● Data section
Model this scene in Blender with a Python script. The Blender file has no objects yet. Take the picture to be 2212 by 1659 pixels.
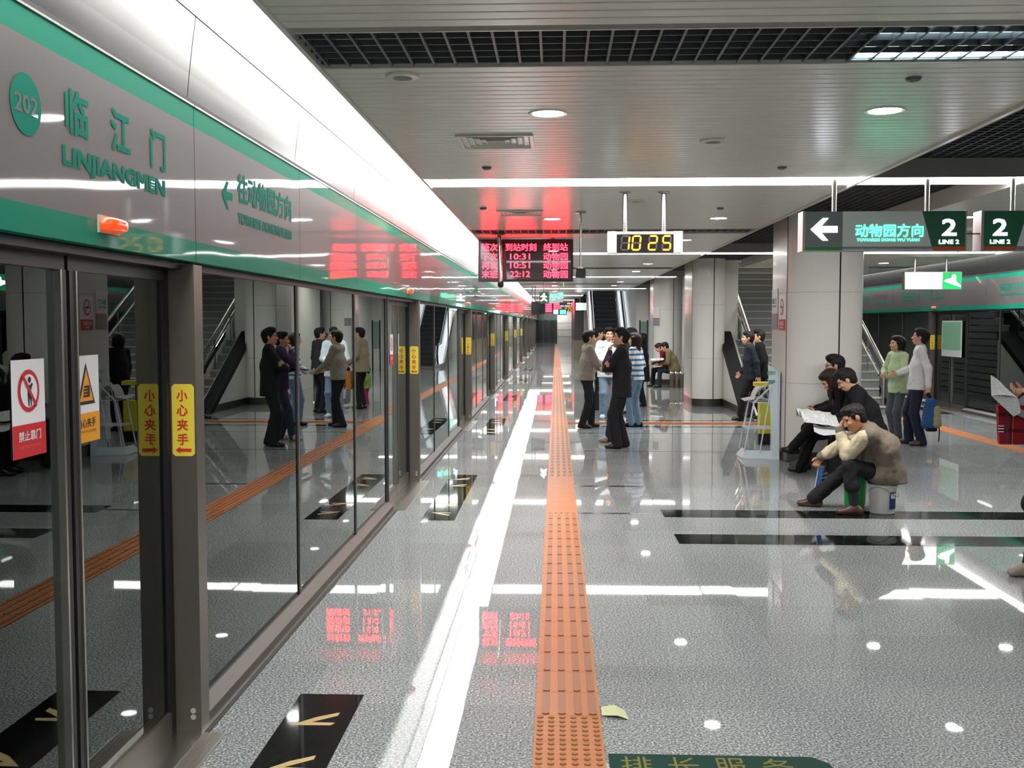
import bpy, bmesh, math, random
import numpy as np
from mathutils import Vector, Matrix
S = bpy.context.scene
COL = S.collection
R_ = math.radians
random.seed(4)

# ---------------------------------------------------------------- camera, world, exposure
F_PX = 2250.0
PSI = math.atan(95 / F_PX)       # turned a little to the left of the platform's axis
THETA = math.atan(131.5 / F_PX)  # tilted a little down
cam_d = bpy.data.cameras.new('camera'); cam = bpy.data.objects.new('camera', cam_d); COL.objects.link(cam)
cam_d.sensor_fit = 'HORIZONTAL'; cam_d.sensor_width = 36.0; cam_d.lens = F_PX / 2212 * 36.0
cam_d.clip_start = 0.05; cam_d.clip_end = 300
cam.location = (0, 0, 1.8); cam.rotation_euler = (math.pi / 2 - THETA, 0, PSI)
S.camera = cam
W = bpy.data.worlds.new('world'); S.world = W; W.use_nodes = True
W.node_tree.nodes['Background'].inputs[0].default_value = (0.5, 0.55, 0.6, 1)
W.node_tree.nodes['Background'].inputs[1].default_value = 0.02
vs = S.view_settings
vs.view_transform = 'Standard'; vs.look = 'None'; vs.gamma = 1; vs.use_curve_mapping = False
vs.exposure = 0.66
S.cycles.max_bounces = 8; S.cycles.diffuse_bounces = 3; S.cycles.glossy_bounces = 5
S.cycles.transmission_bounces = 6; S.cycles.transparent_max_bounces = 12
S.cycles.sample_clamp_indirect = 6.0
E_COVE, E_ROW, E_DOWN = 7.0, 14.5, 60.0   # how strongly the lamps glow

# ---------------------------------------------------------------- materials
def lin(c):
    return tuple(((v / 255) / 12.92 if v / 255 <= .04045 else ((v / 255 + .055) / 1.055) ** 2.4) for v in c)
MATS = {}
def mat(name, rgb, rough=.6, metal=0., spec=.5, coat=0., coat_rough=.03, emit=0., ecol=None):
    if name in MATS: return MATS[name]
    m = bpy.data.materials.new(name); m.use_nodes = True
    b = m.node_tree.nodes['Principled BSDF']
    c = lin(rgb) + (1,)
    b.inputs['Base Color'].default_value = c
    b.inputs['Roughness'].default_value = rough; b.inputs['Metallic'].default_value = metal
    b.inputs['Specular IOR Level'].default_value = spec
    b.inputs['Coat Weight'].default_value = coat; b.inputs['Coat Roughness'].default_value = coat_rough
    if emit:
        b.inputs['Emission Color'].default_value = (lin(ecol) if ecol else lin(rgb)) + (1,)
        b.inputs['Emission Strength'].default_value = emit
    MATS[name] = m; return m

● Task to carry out
Please take the lines from the beginning of the data above through the line holding "random.seed(4)" and transcribe them exactly, without any pictures.

● Output for this exercise
Model this scene in Blender with a Python script. The Blender file has no objects yet. Take the picture to be 2212 by 1659 pixels.
import bpy, bmesh, math, random
import numpy as np
from mathutils import Vector, Matrix
S = bpy.context.scene
COL = S.collection
R_ = math.radians
random.seed(4)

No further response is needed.